Ghana's inflation rate has plunged to 3.8% in January 2026, marking the lowest level in nearly three decades and signaling a major milestone in the country's economic recovery.
According to the latest Consumer Price Index (CPI) data released by the Ghana Statistical Service (GSS) on February 4, 2026, headline inflation fell sharply from 5.4% in December 2025, continuing a remarkable streak of 13 consecutive monthly declines. Government Statistician Dr. Alhassan Iddrisu announced the figures during a press briefing in Accra, describing the development as evidence of sustained progress toward price stability.
The year-on-year figure reflects a dramatic 19.7 percentage point drop from 23.5% in January 2025, following peaks as high as 54.1% in late 2022 during Ghana's severe economic crisis.
Both key components of inflation moderated significantly:
Food inflation eased to 3.9% (from 4.9% in December), driven by lower prices for locally produced items and staples.
Non-food inflation declined more sharply to 3.9% (from 5.8%).
On a monthly basis, the CPI rose by just 0.2% in January, indicating subdued price pressures compared to the 0.9% increases seen in the prior two months.
The sustained disinflation comes amid broader macroeconomic improvements, including progress under Ghana's IMF-supported program, currency stabilization, strong gold export earnings, and aggressive monetary easing by the Bank of Ghana.
The central bank has cut its policy rate by a cumulative 12.5 percentage points since mid-2025, helping to anchor inflation expectations and support growth. Inflation now sits comfortably below the Bank of Ghana's target band of 8% ± 2%, opening the door for potential further rate reductions.
While the headline figures point to easing cost-of-living pressures for Ghanaians after years of high inflation, some observers note that the full impact on household budgets may vary, with certain goods remaining stable rather than falling outright.

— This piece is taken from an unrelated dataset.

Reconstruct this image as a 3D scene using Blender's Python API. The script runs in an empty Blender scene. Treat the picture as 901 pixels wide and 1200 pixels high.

Nevertheless, the data underscores Ghana's firm path toward macroeconomic stability as it approaches the completion of its IMF program later in 2026.
This achievement highlights the effectiveness of disciplined fiscal consolidation, prudent monetary policy, and favorable external factors in transforming one of Africa's most challenging inflationary environments into a story of remarkable turnaround.